As a global company with operations in more than 180 countries, Ericsson invited top business schools across all continents to participate. In a series of rigorous qualification rounds, Ericsson top management met with and evaluated 31 teams. In the end, four finalist teams were invited to solve a final challenge at Ericsson’s global think-tank called NEST – The Networked Society Forum conference in Miami. In true "Idol style," they would present their urban vision and case for a city of their choice to 120 of the world’s top experts on ICT.

"Ericsson wanted to provide a forum for students with a vision for ICT. We were impressed with their effectiveness in combining burning social causes and their commercial relevance to present compelling proposals to ICT leaders," says Vaishali Shah, Ericsson Global Talent Acquisition Director.

It was a close contest and the contenders offered smart ideas for tackling meaningful urban issues. These ranged from re-integrating the homeless in Tallinn, Estonia, which was nominated as the most inspirational idea, to simplifying life in mega cities like Mumbai, India with 16 million inhabitants. The winning team from Argentina tackled the issue of soaring energy costs due to the removal of government subsidies.

"It was a huge privilege and challenge to present our thinking to such an impressive group of ICT executives."

(Viviana Gonzalez from IAE in Buenos Aires)

"I knew about Ericsson telecommunication services, but had no idea about the far-reaching scope of their ICT activities.

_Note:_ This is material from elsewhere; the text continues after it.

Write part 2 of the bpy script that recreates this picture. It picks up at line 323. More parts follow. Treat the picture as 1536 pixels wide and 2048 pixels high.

We had the opportunity to visit their Silicon Valley campus and could clearly see the company’s focus on ‘what’s next for the industry?’"

(Ketan Chaudhry from USC in Los Angeles)

The commitment by Ericsson to invest in information and communication technology and strategy as part of the Networked Society vision is certain to continue on a global scale, with university students being an important focus and talent.